Ted Williams' last at-bat as described by John Updike.

In the 8th inning of the last game of the 1960 Boston Red Sox season, Ted Williams faced Jack Fisher.

As he was announced Red Sox fans stood and cheered. No calling, no whistling, just an ocean of handclaps, minute after minute, burst after burst, crowding and running together in continuous succession like the pushes of surf at the edge of the sand. It was a somber and considered tumult. There was not a boo in it. It seemed to renew itself out of a shifting set of memories as the Kid, the Marine, the veteran of fueds and failures and injuries, the friend of children, and the enduring old pro evolved down the bright tunnel of twenty-two summers toward this moment.
At last, the umpire signalled for Fisher to pitch; with the other players, he had been frozen in position. Only Williams had moved during the ovation, switching his bat impatiently, ignoring everything except his cherished task. Fisher wound up, and the applause sank into a hush.

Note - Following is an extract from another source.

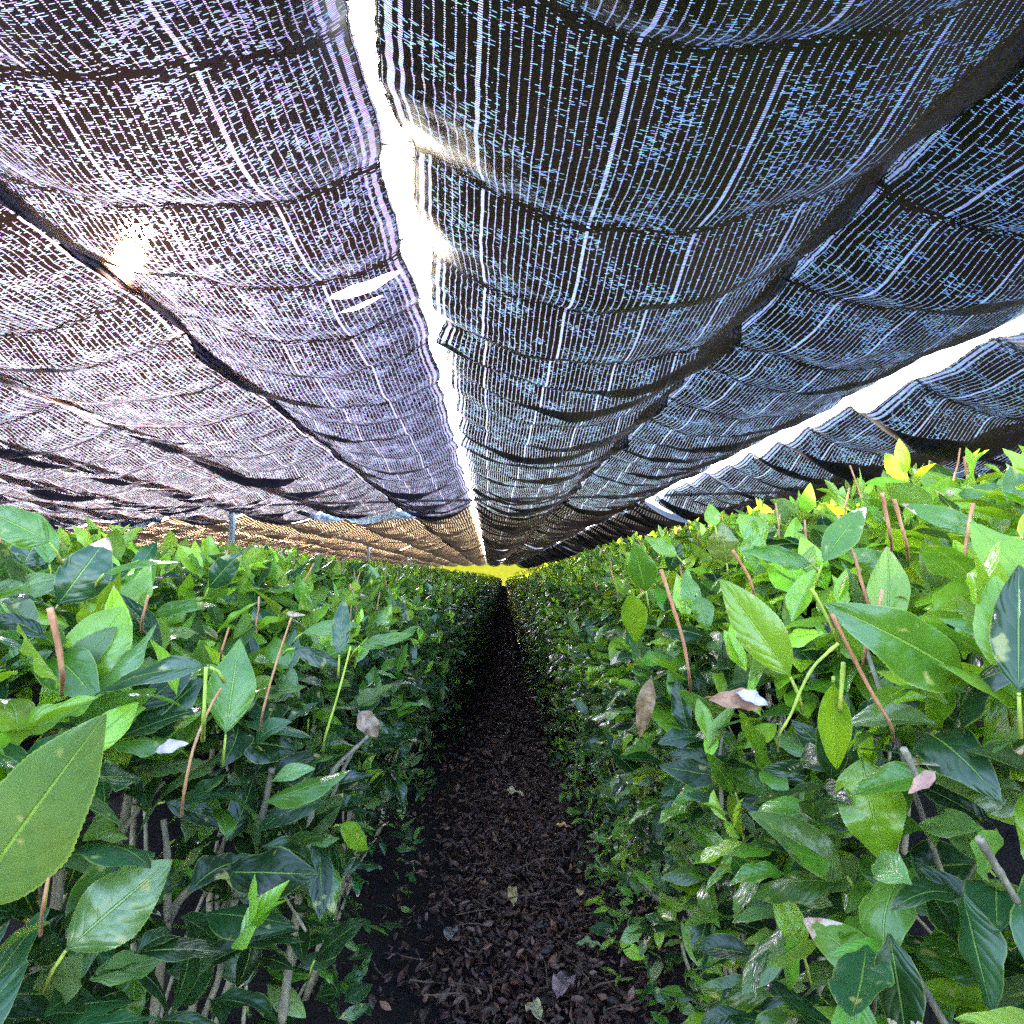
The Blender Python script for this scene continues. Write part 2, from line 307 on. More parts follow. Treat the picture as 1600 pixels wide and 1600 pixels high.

Fisher, after his unssettling wait was low with his first pitch. He put the second one over, and Williams swung mightily and missed. The crowd grunted, seeing that classic swing, so long and smooth and quick, exposed. Fisher threw the third time, Williams swung again, and there it was.

The ball climbed a diagonal line into the vast volume of air over center field. From my angle, behind third base, the ball seemed less an object in flight than the top of a towering, motionless construct, like the Eiffel Tower or the Tappan Zee Bridge. It was in the books while it was still in the sky. Centerfielder, Jackie Brandt (originally a Giant) ran back to the deepest corner of the outfield grass, the ball descended beyond his reach and struck in the crotch where the bullpen met the wall, bounced chunkily, and vanished.

Williams ran around the square of bases as he always ran out home runs- hurriedly, unsmiling, head down, as if our praise were a storm of rain to get out of. He didn't tip his cap (Barry would?). Though we thumped, wept, and chanted, "We Want Ted," for minutes after he hid in the dugout, he did not come back. Our noise for some seconds passed beyond excitement into a kind of immense open anguish, a wailing, a cry to be saved. But immortality is nontransferable. The papers said that the other players, and even the umpires on the field, begged him to come out and acknowledge us in some way, but he refused. Gods do not answer letters.